Cardinale Betori: no al cristianesimo come "relilgione civile"
Nonostante l’identità italiana sia “segnata indelebilmente dall’annuncio e dell’evento
cristiano”, è anche “evidente il rischio che l’adesione al fatto cristiano si riduca
a fenomeno di religione civile”. Lo ha detto il cardinale Giuseppe Betori, arcivescovo
di Firenze, intervenendo martedì al seminario per i vescovi italiani, che si conclude
oggi a Roma. “Nel generale smarrimento del bene comune - l’analisi del cardinale -
si affaccia il rischio che anche la fede sia vissuta e celebrata in forma privata,
generando una sorta di 'diaspora’ per la quale, proprio in ordine alla fede, non è
più rilevante la modalità in cui vengono pensati i vissuti umani”. In questo contesto,
“la sfida più esigente è rappresentata dal consolidarsi di una cultura che mette Dio
tra parentesi e che scoraggia ogni scelta impegnativa, in particolare quelle definitive,
per privilegiare invece, nei diversi ambiti della vita, l’affermazione di se stessi
e le soddisfazioni immediate”. Il compito della Chiesa, per il cardinale Betori -
riferisce l'agenzia Sir - è quello di proporre un “vero umanesimo”: “È il falso concetto
di autonomia ciò che incrina la cultura odierna, quella secondo cui la persona si
pensa tanto più felice quanto si sente prossima a fare ciò che vuole”. “Se il tema
della nuova evangelizzazione - ha detto l’arcivescovo, soffermandosi sul legame tra
quest’ultima e gli Orientamenti pastorali della Cei per questo decennio - è certamente
entrato nel linguaggio e nella riflessione a livello di studiosi e di operatori pastorali,
nella mentalità diffusa delle comunità manca una sufficiente consapevolezza delle
conseguenze di una sua reale applicazione”. In particolare, la “dimensione formativa”
degli adulti, “prioritaria ed essenziale”, è spesso la “grande assente” nella pastorale
ordinaria”. “Il crescere e il diventare adulti - ha detto il cardinale Betori - non
è un automatismo legato all’età o al curricolo di studi, ma richiede la coltivazione
del sé, la capacità di riflessione e l’esercizio delle virtù.
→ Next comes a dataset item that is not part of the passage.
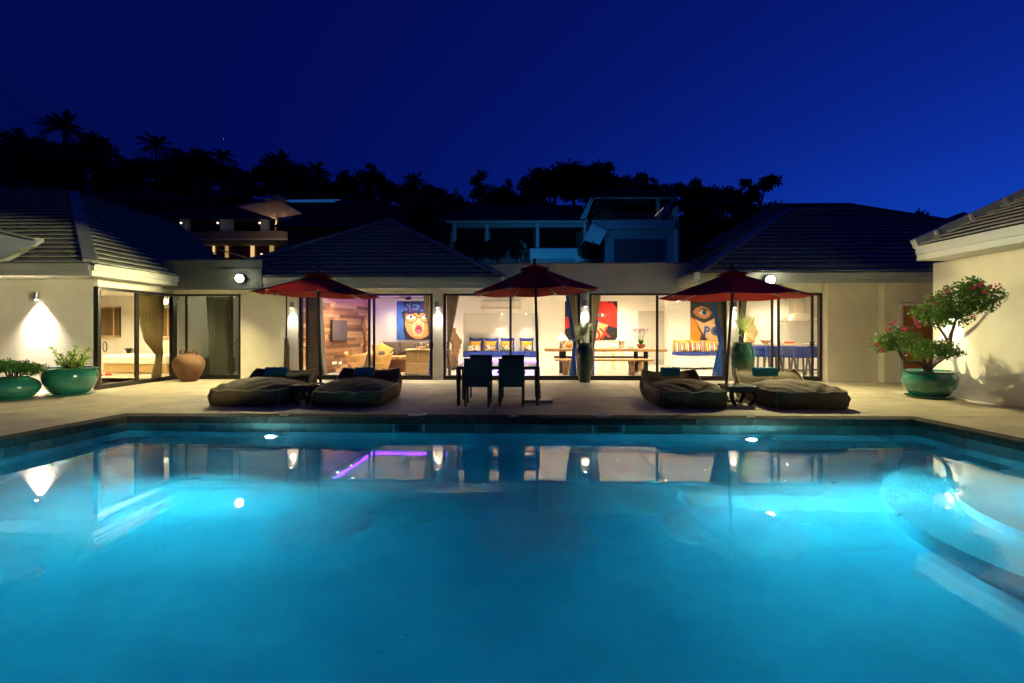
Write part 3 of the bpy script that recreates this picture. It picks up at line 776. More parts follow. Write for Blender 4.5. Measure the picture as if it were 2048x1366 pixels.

Il tema della credibilità
e della testimonianza dell’adulto gioca la sua partita fondamentale non sul terreno
delle competenze, e neppure primariamente su quello delle conoscenze, ma su quello
delle scelte vissute e con onestà perseguite”. Di qui l’urgenza di “dedicare tempo,
spazio e risorse alla formazione e all’accompagnamento degli adulti che sono già all’interno
delle nostre realtà ecclesiali, tenendo presente che essi non sono al di fuori delle
dinamiche sociali odierne”, per “far emergere una responsabilità di testimonianza
ed educazione condivisa nella comunità ecclesiale”. (R.P.)